For a few months now, I have been writing 25-word stories and posting them to Twitter as part of the #25wordstory hashtag. I’ve been enjoying the experiences of this flash/quick fiction and more folks are now also writing and posting their stories, too. I recently picked up this book — Hint Fiction, edited by Robert Smartwood — and found it to a truly lovely little tome about small stories. Smartwood called 25 word stories “hint fiction” because the stories are designed to merely point to, or hint at, larger stories that are not being said.

“… a story of twenty-five words or fewer can have as much impact as a story of twenty-five hundred words or longer,” Smartwood writes in the introduction, later adding: “It’s my belief that the length of the story does not determine the credentials of the writer.”

Smartwood put out a call for these hint fiction stories and was overwhelmed by the response (from published and non-published writers), so this book represents just the tip of the iceberg of folks writing these pieces. There are plenty of great stories in here, such as:

The Strict Professor
by John Minichillo

A card in the mailbox: “Withdrawal: student deceased.” She remembers the name, the only essay in the stack she’ll really read.

And

The Return
By Joe R. Landsale

They buried him deep. Again.

And

Noah’s Daughter
By Shanna Germain

“Can’t you count I said two of each. This ” — he shook the squirming fluff of black and white in front of her — “is three.”

And

Ransom
By Stuart Dybek

Broke and desperate, I kidnap myself. Ransom notes were sent to interested parties. Later, I sent hair and fingernails, too. They insisted on an ear.

Tell me you don’t get a kick out those. The book contains dozens more.

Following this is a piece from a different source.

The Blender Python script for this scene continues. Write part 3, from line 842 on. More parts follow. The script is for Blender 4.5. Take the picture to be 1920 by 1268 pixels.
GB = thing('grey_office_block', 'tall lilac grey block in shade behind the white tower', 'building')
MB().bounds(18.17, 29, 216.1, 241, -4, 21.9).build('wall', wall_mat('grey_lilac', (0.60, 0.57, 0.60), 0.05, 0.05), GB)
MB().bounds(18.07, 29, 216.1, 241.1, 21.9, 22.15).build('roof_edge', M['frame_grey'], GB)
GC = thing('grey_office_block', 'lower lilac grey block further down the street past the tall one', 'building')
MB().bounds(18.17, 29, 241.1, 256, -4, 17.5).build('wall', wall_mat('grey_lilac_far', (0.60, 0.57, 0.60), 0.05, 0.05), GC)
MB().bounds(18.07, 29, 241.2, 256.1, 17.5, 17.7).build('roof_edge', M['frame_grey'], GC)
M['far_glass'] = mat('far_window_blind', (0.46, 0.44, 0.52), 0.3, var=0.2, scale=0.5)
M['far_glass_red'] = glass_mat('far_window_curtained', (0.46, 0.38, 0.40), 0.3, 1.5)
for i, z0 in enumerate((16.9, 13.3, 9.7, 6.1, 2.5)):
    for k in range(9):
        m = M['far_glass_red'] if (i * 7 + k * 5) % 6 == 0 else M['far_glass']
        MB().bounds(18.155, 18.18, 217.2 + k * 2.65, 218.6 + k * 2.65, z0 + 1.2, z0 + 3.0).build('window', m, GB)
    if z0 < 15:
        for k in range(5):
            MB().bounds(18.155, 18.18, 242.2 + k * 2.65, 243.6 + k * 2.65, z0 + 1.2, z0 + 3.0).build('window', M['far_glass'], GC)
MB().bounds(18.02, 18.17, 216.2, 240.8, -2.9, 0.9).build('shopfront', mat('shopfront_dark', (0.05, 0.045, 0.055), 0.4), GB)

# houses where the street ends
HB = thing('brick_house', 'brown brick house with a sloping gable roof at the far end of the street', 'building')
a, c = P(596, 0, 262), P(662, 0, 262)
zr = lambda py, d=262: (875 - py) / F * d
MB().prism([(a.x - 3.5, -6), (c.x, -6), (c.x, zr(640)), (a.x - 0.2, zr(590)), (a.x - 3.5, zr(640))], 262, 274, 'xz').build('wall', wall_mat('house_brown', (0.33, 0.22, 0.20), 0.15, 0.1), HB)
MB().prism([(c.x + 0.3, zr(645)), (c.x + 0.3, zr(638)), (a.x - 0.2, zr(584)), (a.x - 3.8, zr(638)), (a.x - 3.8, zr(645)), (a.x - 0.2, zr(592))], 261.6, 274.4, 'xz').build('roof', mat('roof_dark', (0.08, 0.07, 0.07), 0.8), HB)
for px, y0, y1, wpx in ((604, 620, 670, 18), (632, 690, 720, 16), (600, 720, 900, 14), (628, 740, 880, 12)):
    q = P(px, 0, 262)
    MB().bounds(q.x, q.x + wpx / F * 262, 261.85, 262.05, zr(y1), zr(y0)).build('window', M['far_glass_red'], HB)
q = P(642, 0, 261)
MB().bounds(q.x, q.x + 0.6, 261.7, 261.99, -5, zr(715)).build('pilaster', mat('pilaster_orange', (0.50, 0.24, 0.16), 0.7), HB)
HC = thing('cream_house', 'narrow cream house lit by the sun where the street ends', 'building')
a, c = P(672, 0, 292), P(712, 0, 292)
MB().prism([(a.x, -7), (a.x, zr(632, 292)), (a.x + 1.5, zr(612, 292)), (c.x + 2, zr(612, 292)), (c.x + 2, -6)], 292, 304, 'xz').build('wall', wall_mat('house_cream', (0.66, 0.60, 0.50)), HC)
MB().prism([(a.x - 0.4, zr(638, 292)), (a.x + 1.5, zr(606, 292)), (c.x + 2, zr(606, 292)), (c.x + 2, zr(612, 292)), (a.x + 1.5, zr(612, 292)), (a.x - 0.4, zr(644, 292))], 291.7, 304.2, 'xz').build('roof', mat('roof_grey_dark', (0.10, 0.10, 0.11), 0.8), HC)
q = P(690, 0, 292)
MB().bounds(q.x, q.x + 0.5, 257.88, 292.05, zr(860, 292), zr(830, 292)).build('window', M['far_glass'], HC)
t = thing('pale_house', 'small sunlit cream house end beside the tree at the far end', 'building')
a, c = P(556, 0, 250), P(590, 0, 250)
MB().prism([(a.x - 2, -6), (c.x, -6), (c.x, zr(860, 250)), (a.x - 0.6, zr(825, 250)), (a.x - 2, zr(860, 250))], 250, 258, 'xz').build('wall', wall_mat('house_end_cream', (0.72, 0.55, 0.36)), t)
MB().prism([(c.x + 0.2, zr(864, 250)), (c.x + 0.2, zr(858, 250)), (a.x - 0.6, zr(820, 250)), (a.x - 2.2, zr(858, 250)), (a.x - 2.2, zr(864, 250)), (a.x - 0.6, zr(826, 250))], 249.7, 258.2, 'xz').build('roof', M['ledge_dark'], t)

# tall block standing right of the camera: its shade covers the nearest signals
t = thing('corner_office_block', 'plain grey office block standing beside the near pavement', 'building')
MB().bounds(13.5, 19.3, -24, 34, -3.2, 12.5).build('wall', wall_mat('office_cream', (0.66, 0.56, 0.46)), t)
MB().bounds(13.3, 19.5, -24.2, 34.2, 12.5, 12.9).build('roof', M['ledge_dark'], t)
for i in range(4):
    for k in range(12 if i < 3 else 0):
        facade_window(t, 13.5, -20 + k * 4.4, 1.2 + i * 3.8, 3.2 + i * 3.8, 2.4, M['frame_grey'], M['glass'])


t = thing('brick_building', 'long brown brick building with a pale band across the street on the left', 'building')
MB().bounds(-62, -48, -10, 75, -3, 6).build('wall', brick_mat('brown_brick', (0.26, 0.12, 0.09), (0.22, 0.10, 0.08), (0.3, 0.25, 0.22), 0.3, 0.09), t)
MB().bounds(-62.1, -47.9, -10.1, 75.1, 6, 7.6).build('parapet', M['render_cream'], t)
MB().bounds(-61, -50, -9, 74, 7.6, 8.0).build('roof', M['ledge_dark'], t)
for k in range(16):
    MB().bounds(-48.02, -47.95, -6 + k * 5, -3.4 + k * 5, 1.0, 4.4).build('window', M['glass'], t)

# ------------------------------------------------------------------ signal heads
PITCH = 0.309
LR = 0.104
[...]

Sure, on one level, they are quick read. But most will make you pause and think, and wonder about what is going on just outside your field of vision. I notice how the use of titles here (as opposed to on Twitter, where space is a real issue) makes a difference for some of these stories. Here, most titles are part of the story, and if you miss the title, you may miss the story. That’s interesting — how important the title is.